Its fairly obvious that Im a tradtionalist when it comes to Westerns- I grew up with them on a Sunday early afternoon at my grandads, the room swathed in a cloak of cigarette smoke, and the all-too familiar smell of alcohol-laden exhaled breath.

No matter how good the revisionist movies, including The Assassination of Jesse James, they just dont make me feel the same way- there is always too much of a sense of bleakness and depravity that the original Hollywood ideal of the West didnt dial into. Im a fantastist, pure and simple, and the traditional films just appeal to me more on a very base level.

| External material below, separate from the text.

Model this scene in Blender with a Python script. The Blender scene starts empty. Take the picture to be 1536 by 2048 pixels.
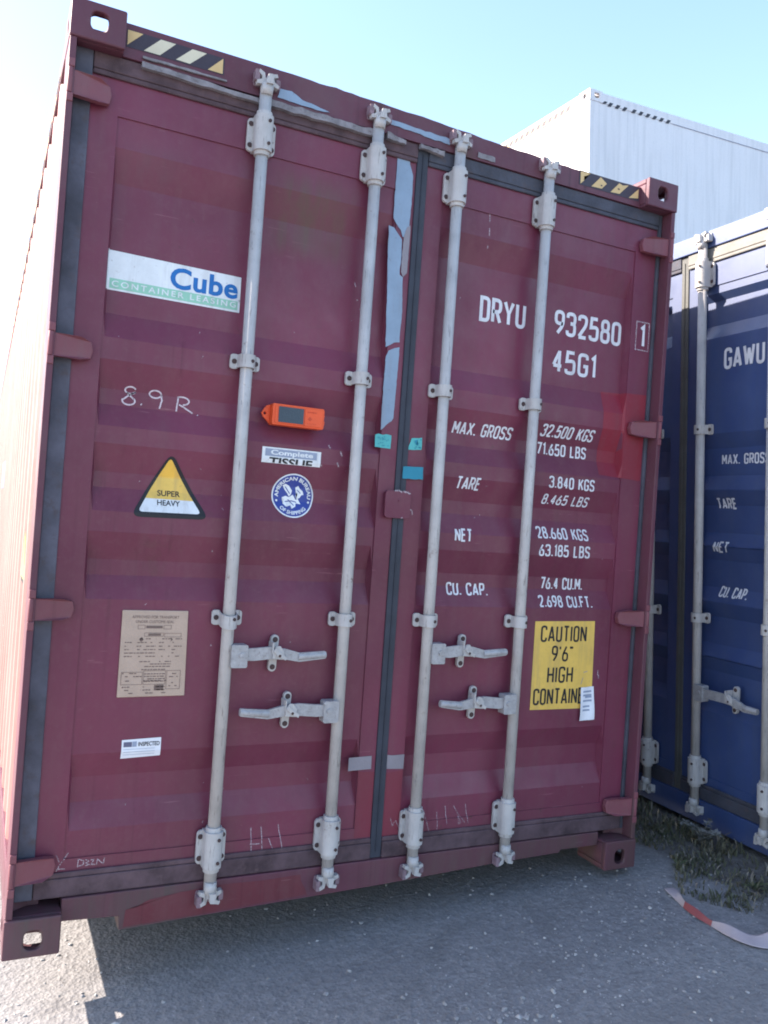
import bpy, bmesh, math, random
from mathutils import Vector, Matrix
from mathutils.geometry import tessellate_polygon
R = math.radians
random.seed(7)
S = bpy.context.scene
COL = S.collection

# ------------------------------------------------------------------ camera
cam = bpy.data.cameras.new("camera"); cam_o = bpy.data.objects.new("camera", cam); COL.objects.link(cam_o)
fwd = Vector((0.4324646, 0.90147716, -0.01770025)).normalized()
up = Vector((-7.35635e-04, 1.99837e-02, 9.998e-01))
right = fwd.cross(up).normalized(); up = right.cross(fwd).normalized()
CAM = Vector((-0.05125, -2.7019, 1.38915))
cam_o.matrix_world = Matrix(((right.x, up.x, -fwd.x, CAM.x), (right.y, up.y, -fwd.y, CAM.y), (right.z, up.z, -fwd.z, CAM.z), (0, 0, 0, 1)))
cam.sensor_fit = 'VERTICAL'; cam.sensor_height = 36.0; cam.lens = 1676.14 / 2048 * 36
cam.clip_start = 0.05; cam.clip_end = 3000
S.camera = cam_o
# ------------------------------------------------------------------ light
SUN = Vector((-1.2, 0.75, 1.0)).normalized()            # towards the sun
el = math.asin(SUN.z); az = math.atan2(SUN.x, SUN.y)
world = bpy.data.worlds.new("World"); S.world = world; world.use_nodes = True
wn = world.node_tree; sky = wn.nodes.new("ShaderNodeTexSky"); sky.sky_type = 'NISHITA'; sky.sun_disc = False
sky.sun_elevation = el; sky.sun_rotation = az; sky.air_density = 1.0; sky.dust_density = 1.0; sky.ozone_density = 1.0
wn.links.new(sky.outputs[0], wn.nodes["Background"].inputs[0]); wn.nodes["Background"].inputs[1].default_value = 0.088
sl = bpy.data.lights.new("sun", 'SUN'); sl.energy = 3.2; sl.angle = R(0.5); sl.color = (1.0, 0.89, 0.77)
so = bpy.data.objects.new("sun", sl); COL.objects.link(so); so.rotation_euler = SUN.to_track_quat('Z', 'Y').to_euler()
S.view_settings.view_transform = 'Standard'; S.view_settings.look = 'None'; S.view_settings.gamma = 1.0
S.view_settings.exposure = 2.45
S.cycles.max_bounces = 8; S.cycles.filter_width = 1.9

# ------------------------------------------------------------------ materials
def newmat(name):
    m = bpy.data.materials.new(name); m.use_nodes = True
    return m, m.node_tree, m.node_tree.nodes["Principled BSDF"]
class N:
    """small node helper"""
    def __init__(s, nt): s.nt = nt
    def add(s, t, **k):
        n = s.nt.nodes.new(t)
        for a, v in k.items(): setattr(n, a, v)
        return n
    def link(s, a, b): s.nt.links.new(a, b)
    def coord(s, scale=(1, 1, 1), loc=(0, 0, 0)):
        c = s.add("ShaderNodeTexCoord"); m = s.add("ShaderNodeMapping"); m.inputs['Scale'].default_value = scale; m.inputs['Location'].default_value = loc
        s.link(c.outputs['Object'], m.inputs['Vector']); return m.outputs['Vector']
    def noise(s, scale, detail=5, rough=.55, vec=None, dist=0):
        n = s.add("ShaderNodeTexNoise"); n.inputs['Scale'].default_value = scale; n.inputs['Detail'].default_value = detail
        n.inputs['Roughness'].default_value = rough; n.inputs['Distortion'].default_value = dist
        s.link(vec if vec is not None else s.coord(), n.inputs['Vector']); return n.outputs['Fac']
    def ramp(s, fac, stops):
        r = s.add("ShaderNodeValToRGB"); e = r.color_ramp.elements
        while len(e) < len(stops): e.new(.5)
        for i, (p, c) in enumerate(stops):
            e[i].position = p; e[i].color = (c, c, c, 1) if isinstance(c, (int, float)) else (*c, 1)
        s.link(fac, r.inputs[0]); return r.outputs[0]
    def mix(s, fac, a, b, mode='MIX'):
        m = s.add("ShaderNodeMix", data_type='RGBA', blend_type=mode)
        for sock, v in ((m.inputs[0], fac), (m.inputs[6], a), (m.inputs[7], b)):
            if isinstance(v, (int, float)): sock.default_value = v
            elif isinstance(v, tuple): sock.default_value = (*v, 1)
            else: s.link(v, sock)
        return m.outputs[2]
    def math(s, op, a, b=0.0, clamp=False):
        m = s.add("ShaderNodeMath", operation=op); m.use_clamp = clamp
        for i, v in enumerate((a, b)):
            if isinstance(v, (int, float)): m.inputs[i].default_value = v
            else: s.link(v, m.inputs[i])
        return m.outputs[0]
    def box(s, lo, hi, soft):
        """1 inside a box of object space, soft borders; lo/hi give (x, z)"""
        c = s.add("ShaderNodeTexCoord"); x = s.add("ShaderNodeSeparateXYZ"); s.link(c.outputs['Object'], x.inputs[0])
        out = None
        for o, a, b in ((x.outputs[0], lo[0], hi[0]), (x.outputs[2], lo[1], hi[1])):
            for e0, e1 in ((a - soft, a + soft), (b + soft, b - soft)):
                m = s.add("ShaderNodeMapRange", interpolation_type='SMOOTHSTEP'); m.inputs[1].default_value = e0; m.inputs[2].default_value = e1
                s.link(o, m.inputs[0]); out = m.outputs[0] if out is None else s.math('MULTIPLY', out, m.outputs[0])
        return out
    def bump(s, h, strength, dist=.01):
        b = s.add("ShaderNodeBump"); b.inputs['Strength'].default_value = strength; b.inputs['Distance'].default_value = dist
        s.link(h, b.inputs['Height']); return b.outputs['Normal']

def sc(c, k): return tuple(min(1, v * k) for v in c)
def paint(name, base, rough=.45, wear=(.2, .15, .13), stains=(), spec=.5, vary=.22, dents=.25, scale=1.0, rust=0):
    m, nt, p = newmat(name); n = N(nt)
    c = n.mix(n.ramp(n.noise(1.3 * scale, 6), [(.3, 0), (.72, 1)]), sc(base, 1 - vary), sc(base, 1 + vary))
    c = n.mix(n.math('MULTIPLY', n.ramp(n.noise(2.0, 5, .6, n.coord((9, 9, .5))), [(.45, 0), (.75, 1)]), .35), c, sc(wear, .8))
    c = n.mix(n.math('MULTIPLY', n.ramp(n.noise(45, 4, .7), [(.5, 0), (.8, 1)]), .30), c, wear)
    c = n.mix(n.ramp(n.noise(150, 2, .5), [(.76, 0), (.80, .55)]), c, sc(wear, 1.9))
    if rust:
        rn = n.math('MULTIPLY', n.ramp(n.noise(7, 8, .68, None, .6), [(.60, 0), (.70, 1)]), n.ramp(n.noise(.9, 3), [(.42, 0), (.62, 1)]))
        c = n.mix(n.math('MULTIPLY', rn, rust * .7), c, (.085, .040, .032))
        run = n.math('MULTIPLY', n.ramp(n.noise(1.0, 6, .62, n.coord((34, 34, .55), (2, 0, 1))), [(.56, 0), (.74, 1)]), n.ramp(n.noise(1.6, 3, .5, n.coord((1, 1, 1), (5, 1, 3))), [(.40, 0), (.65, 1)]))
        c = n.mix(n.math('MULTIPLY', run, rust), c, sc(base, .52))
        chips = n.math('MULTIPLY', n.ramp(n.noise(26, 7, .72, n.coord((1, 1, .8), (1, 2, 8))), [(.655, 0), (.672, 1)]), n.ramp(n.noise(2.1, 4, .6, n.coord((1, 1, 1), (3, 8, 2))), [(.50, 0), (.60, 1)]))
        c = n.mix(n.math('MULTIPLY', chips, .8), c, (.070, .036, .034))
        scr = n.math('MULTIPLY', n.ramp(n.noise(1.0, 3, .5, n.coord((7, 7, 150), (1, 5, 3))), [(.69, 0), (.71, 1)]), n.ramp(n.noise(2.7, 4, .6, n.coord((1, 1, 1), (6, 2, 9))), [(.50, 0), (.62, 1)]))
        c = n.mix(n.math('MULTIPLY', scr, .5), c, sc(wear, 1.9))
        chalky = n.math('MULTIPLY', n.ramp(n.noise(3.3, 7, .7, n.coord((1, 1, .6), (7, 3, 2))), [(.50, 0), (.70, 1)]), rust * .55)
        c = n.mix(chalky, c, sc(wear, 1.15))
    for lo, hi, soft, col, amt in stains:
        f = n.math('MULTIPLY', n.box(lo, hi, soft), n.ramp(n.noise(1.6, 6, .65, n.coord((16, 16, 1.2))), [(.35, .15), (.7, 1)]))
        c = n.mix(n.math('MULTIPLY', f, amt), c, col)
    n.link(c, p.inputs['Base Color'])
    n.link(n.ramp(n.noise(9, 5), [(.3, rough - .08), (.7, rough + .12)]), p.inputs['Roughness'])
    p.inputs['Specular IOR Level'].default_value = spec
    h = n.math('ADD', n.math('MULTIPLY', n.noise(2.2, 3), dents), n.math('MULTIPLY', n.noise(160, 2), .012))
    n.link(n.bump(h, .35, .05), p.inputs['Normal'])
    return m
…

Butch Cassidy and the Sundance Kid was bloody good though…

Alex on April 23, 2009 at 9:36 pm

Personally, I like both traditional and revisionist Westerns, but my vote for greatest Western of all time goes to The Man Who Shot Liberty Valance.

Simon Gallagher on April 23, 2009 at 10:30 pm

Yeah man- awesome shout that one. Jimmy Stewart is my favourite actor of all time, it’s a major issue for me that his DVDs arent often readily available in stores. Ive wanted Liberty Valance for years now, and for some reason dont want to pick it up online.